One of the Nixon tapes used on the programme had him saying to Kissinger (about bombing the North) something like: 'The trouble with you, Henry, is that you care about civilian casualties. I don't give a damn about them.' An attitude that permeated his team and led, among other crimes, to the Kent State shootings that you rightly keep in our minds.
Reply to this
I admit I panicked for a moment -- I thought you might somehow tie Daniel Ellsberg to Barbara Skelton and I was prepared to be dismayed (!)
But instead you raise an important point about the way events can shift the historical perspective and suddenly obscure parts of the truth in shadows. And of course, people can also change their minds, I suppose. There was a time when there were only hawks in Washington, then suddenly it seemed you couldn't find anyone who'd ever been in favor of the war in Vietnam, and then in the last few years there's been yet another revision...
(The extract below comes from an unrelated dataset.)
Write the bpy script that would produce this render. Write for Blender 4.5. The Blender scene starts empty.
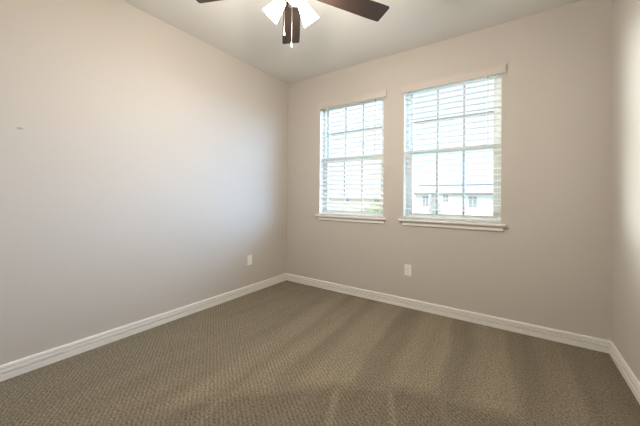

To me the great tragedy of Kent State was not only the death of young Americans, but the killing of young Americans by other young Americans. In that confrontation of National Guard soldiers and student protestors a generation was turned against itself at the instigation of their fathers, and one more time a country was divided. The wounds inflicted then have still not healed.
Reply to this
I wouldn't have put it past her - she was in New York in the early 60s! (With Charles Addams among others)
Reply to this
> It is very hard sometimes to have compassion
> for people with whom you disagree, and I'm
> sure they feel the same way. I think it's
> because you have to wait so long to see how
> things turn out, in order to know who's really
> right.
I have a rather more cynical view. I can't believe people with working brains can cling so avidly to such stupidity, so it's hard for me to address them. I think they don't like us because, being smart, we seem dangerous, foreign and smug.